Halı, insanın mekansal ve sosyal ilişkilerdeki ilk temas noktalarından biridir. Kişisel ve toplumsal hafızanın izlerini taşır, üzerinde yaşayan insanların kimliklerini ve aidiyet duygusunu şekillendirir. Halı, sadece bir zemin örtüsü değil, aynı zamanda kültürel bir arşiv ve zaman makinesidir; her ilmeğiyle bir hikaye anlatır.
Halılar, sofraların etrafında aileleri bir araya getiren, sohbetlerin yaşandığı, değerli anıların biriktiği mahrem bir alan sunar. Bu yönüyle insanın içsel dünyasında sakladığı derinlikleri görünür kılar. Dokuyan ve kullanan toplumlar için bir kendini ifade biçimi olmuştur.

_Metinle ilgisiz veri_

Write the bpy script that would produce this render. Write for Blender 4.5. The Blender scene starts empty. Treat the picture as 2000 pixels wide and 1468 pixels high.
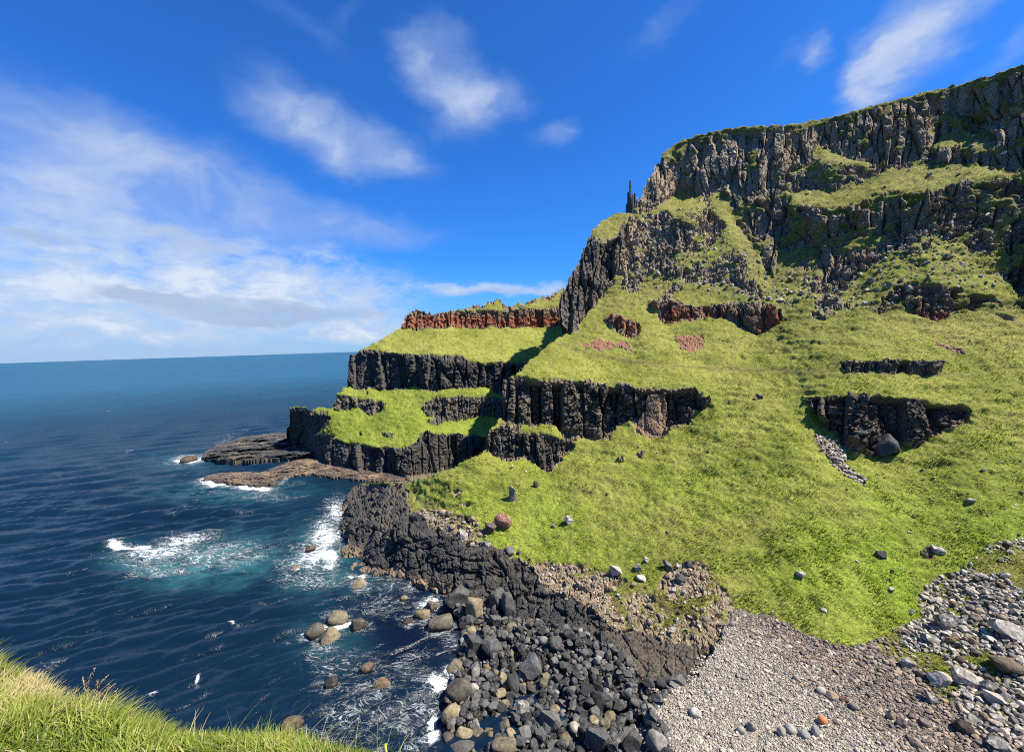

Ancak günümüzde, başta Gazze’de medeniyetin inşa ettiği şehirler, o şehirleri oluşturan evler ve aileler yok ediliyor, tıpkı o evleri simgeleyen halılar gibi. Halı, insanlık tarihindeki bu derin bağları hatırlatmaya devam ederken, bu yıkım karşısında da bir sessiz tanık olarak varlığını sürdürüyor.